Well, I think part of the point may be that prayer should be so ordinary and so much a part of our daily life that even the most mundane of places is where we pray. Jesus criticizes those hypocrites who pray in the synagogues and on the street corners—but both of those are the “normal” places of prayer for a first century Jew. The synagogue was where you were supposed to pray, of course, but then at certain hours of the day one was supposed to recite a prayer—much as in Islam today—and one of those hours was at a time when one would normally be on the street corner, going about one’s daily business. So “praying on the street corner” may not mean at all a show that is necessarily hypocritical. It is possible Jesus here is saying that prayer is such a natural part of the Christian’s daily life that it is done, not just in the “religious” places, but in the garage, at the office, in the kitchen, the classroom—wherever and whenever we might choose to talk with the God we love.

 

But that is so unlike us! We feel there must be certain places and certain times. We have to pray in church, or on a mountaintop! Isn’t it amazing what we human beings can do—we can even turn Jesus’ words into an excuse not to pray. “I must go into my room and shut the door,” we say—“but I can’t do that now, so my praying will have to wait until later.” Or we can only pray in the morning, or only at night.

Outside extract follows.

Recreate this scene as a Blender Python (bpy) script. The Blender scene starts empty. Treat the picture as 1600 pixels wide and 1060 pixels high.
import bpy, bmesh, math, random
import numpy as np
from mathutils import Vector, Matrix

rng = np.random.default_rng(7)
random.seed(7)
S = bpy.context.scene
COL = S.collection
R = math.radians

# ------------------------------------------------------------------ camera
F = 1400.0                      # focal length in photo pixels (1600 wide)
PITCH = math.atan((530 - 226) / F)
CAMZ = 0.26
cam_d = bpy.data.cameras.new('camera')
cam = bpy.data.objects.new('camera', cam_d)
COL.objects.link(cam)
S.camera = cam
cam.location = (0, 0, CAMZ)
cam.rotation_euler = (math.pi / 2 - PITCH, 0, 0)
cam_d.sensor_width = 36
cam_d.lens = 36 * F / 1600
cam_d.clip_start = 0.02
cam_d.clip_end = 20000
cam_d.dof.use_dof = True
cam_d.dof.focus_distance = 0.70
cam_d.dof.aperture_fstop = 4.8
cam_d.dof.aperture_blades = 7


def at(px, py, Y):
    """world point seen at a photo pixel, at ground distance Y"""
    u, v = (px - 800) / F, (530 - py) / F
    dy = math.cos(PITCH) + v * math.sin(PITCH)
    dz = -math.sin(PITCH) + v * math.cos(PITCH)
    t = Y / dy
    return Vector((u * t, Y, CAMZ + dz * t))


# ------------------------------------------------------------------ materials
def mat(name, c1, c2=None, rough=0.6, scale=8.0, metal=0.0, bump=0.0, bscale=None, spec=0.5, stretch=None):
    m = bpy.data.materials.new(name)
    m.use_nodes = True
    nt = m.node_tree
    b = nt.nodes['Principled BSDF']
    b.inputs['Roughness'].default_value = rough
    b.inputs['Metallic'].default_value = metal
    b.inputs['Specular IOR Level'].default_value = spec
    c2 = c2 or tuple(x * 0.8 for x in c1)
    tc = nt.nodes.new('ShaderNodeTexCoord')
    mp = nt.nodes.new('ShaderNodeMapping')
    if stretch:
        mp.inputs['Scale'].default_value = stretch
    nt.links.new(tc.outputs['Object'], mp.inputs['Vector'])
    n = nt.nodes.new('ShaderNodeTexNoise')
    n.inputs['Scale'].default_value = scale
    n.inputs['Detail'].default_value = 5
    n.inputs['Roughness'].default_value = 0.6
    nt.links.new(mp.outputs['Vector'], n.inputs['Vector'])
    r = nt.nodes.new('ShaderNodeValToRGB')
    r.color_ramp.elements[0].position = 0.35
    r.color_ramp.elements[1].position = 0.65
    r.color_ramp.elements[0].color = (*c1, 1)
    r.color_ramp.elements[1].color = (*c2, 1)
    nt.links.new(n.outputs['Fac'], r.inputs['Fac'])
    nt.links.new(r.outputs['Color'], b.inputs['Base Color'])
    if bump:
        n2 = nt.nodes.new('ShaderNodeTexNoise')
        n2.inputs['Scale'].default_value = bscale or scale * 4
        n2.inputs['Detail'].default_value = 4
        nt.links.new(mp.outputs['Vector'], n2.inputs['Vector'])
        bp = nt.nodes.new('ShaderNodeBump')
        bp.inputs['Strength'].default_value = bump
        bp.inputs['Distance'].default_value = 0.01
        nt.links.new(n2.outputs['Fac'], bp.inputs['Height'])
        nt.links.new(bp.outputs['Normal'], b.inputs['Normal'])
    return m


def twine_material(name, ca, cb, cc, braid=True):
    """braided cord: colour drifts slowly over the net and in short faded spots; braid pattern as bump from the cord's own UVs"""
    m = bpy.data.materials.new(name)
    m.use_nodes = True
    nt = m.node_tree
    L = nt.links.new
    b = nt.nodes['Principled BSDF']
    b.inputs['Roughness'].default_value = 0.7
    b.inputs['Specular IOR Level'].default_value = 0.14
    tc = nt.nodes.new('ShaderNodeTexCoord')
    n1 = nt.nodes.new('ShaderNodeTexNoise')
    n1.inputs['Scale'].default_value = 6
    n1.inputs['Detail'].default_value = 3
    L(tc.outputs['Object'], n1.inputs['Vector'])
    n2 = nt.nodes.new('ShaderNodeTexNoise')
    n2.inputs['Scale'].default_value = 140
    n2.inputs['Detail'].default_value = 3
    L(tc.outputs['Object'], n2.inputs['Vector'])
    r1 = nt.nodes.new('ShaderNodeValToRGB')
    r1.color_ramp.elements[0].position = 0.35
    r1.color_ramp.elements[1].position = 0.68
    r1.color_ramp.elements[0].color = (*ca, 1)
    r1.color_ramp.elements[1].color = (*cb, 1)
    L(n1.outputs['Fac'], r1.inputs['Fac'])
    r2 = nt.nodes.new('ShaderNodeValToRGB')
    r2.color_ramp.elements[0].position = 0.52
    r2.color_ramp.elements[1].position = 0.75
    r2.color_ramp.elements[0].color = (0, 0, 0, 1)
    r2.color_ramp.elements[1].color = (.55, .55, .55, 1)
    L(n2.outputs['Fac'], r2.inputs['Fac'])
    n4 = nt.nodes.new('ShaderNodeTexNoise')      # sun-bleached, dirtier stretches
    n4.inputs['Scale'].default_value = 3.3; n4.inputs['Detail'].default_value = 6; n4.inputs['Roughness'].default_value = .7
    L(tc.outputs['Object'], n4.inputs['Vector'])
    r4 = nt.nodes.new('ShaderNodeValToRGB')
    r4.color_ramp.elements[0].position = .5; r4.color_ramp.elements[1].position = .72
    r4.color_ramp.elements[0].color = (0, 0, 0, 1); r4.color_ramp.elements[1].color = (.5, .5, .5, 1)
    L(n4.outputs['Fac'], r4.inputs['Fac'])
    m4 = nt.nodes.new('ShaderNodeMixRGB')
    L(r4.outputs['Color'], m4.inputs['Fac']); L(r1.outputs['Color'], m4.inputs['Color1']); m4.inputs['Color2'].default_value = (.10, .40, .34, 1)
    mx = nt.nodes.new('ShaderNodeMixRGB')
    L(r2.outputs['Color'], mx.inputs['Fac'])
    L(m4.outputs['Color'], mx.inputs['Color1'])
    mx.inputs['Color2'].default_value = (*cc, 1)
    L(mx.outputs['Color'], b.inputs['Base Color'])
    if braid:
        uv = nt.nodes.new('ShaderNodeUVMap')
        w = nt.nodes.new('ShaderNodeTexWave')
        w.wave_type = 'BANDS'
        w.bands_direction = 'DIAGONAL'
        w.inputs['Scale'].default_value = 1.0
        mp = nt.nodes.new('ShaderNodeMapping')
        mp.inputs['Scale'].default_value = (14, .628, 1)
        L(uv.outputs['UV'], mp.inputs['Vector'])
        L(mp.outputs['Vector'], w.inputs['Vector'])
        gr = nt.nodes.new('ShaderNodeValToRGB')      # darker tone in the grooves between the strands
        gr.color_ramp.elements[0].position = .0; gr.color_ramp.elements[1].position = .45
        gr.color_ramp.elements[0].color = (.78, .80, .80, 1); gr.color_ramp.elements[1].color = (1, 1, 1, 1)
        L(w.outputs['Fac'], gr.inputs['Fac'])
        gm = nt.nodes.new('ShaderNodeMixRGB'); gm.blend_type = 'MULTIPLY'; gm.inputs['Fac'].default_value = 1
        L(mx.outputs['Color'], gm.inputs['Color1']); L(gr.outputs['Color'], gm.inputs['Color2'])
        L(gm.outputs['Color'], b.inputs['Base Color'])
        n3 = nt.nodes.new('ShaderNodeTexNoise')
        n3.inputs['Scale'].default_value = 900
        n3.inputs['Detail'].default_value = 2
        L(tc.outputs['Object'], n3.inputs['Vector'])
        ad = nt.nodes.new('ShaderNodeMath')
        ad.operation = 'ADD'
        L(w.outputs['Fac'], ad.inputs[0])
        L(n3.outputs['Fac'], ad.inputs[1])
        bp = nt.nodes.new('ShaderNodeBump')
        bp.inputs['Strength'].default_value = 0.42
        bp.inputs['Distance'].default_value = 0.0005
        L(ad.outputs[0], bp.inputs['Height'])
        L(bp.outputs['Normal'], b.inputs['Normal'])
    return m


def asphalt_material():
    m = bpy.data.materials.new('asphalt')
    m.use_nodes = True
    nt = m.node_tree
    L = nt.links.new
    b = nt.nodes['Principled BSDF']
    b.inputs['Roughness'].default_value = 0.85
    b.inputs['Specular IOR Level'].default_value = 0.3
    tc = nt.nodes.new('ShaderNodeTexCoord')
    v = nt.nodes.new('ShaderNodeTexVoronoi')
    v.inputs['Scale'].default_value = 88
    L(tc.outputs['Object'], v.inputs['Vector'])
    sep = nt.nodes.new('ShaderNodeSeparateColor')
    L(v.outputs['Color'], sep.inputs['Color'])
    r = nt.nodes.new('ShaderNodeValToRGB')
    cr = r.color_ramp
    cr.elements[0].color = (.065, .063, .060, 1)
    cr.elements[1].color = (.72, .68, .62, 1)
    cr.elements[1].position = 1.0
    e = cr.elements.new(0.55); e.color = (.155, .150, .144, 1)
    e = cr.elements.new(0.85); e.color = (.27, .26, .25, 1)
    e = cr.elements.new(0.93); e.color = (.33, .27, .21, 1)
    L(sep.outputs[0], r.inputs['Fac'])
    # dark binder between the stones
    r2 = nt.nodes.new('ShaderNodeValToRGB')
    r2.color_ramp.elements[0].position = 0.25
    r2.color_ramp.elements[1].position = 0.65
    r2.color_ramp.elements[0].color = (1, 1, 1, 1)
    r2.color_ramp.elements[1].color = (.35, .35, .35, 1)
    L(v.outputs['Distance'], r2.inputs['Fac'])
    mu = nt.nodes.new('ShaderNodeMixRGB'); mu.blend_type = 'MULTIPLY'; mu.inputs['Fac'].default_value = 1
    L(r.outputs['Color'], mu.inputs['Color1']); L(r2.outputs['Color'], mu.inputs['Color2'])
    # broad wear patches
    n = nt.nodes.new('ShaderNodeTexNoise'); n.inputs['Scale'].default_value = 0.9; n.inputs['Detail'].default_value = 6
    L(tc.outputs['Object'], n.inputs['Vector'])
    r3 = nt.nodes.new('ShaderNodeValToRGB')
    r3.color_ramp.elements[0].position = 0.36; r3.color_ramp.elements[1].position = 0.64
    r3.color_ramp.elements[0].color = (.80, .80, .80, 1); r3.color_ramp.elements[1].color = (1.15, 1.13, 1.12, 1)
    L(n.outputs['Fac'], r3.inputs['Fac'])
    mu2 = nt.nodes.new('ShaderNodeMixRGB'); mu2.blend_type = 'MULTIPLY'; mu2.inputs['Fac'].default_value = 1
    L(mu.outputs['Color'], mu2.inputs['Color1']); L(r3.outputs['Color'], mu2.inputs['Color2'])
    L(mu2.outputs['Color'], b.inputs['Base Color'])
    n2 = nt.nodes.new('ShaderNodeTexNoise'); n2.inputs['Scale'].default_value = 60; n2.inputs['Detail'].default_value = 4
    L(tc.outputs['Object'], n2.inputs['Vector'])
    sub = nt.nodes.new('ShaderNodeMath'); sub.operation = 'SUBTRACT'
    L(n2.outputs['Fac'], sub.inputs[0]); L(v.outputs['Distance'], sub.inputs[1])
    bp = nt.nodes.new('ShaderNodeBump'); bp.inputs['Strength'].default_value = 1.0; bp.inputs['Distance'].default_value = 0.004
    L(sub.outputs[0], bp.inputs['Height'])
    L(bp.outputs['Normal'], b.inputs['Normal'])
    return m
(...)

What it boils down to is that we can only pray when we’re in the mood! Martin Luther used to pray three or four hours a day, and he wrote that his work could not have been done without those hours—and yet we would look at those hours as time we can ill afford to lose from the work we must do! I suspect it is we who are mixed up, not Luther.

 

One more observation from our Lord’s words: He concludes his comments by saying, “Pray then in this way . . .,” followed by the words of the Lord’s Prayer. Does this mean we should literally pray the words of the Lord’s Prayer, making those words our own? Or does he mean this is just an example, a pattern? Well, I have my opinion about that, but let’s look at a more basic issue. “Pray then in this way.” However you cut it or interpret it, those words are a commandment. Jesus commands us to pray. Perhaps that takes you a little aback. We think of him teaching us to pray, encouraging us to pray—but commanding us to pray? Yet that is what he does!

 

And that’s good! For what he does, in this commandment, is to cut through all the excuses, all the obstacles, all the reasons why we can’t right now but maybe later. Forget about all that, he says. Just do it. What a comfort and a liberation that is! It reminds us that prayer is something that is learned, not through lectures or sermons, or intellectual understanding, but through obedience. And this means, as Thielicke syas, that when “we are not in the mood or . . . . have other thoughts in our mind, and . . .—we know the old routine by heart—we have ‘no time,’ there comes to us the command, ‘Pray’ . . . And when we are in a state of doubt and dispute with God, tormented by the thought that prayer may have no meaning at all”—still we are told simply, “Pray, then.” “So prayer is not a matter of our mood and inclination, it is a matter of a command.”

 

And so we take him at his word. As Luther once said, we “throw the whole sack full of his promises at his feet.” That’s what he commands us to do, what he wants us to do. “Pray then.” Not when and if we please, but always. Not when we’re in the right time and place, but always and everywhere. Pray, and pray, and pray—in the garage, that mundane place; and on the cross, that place of inexplicable suffering and loss. Pray, believing that your Father knows what you need before you ask, and that what pleases him most is not the words you use but that you seek him.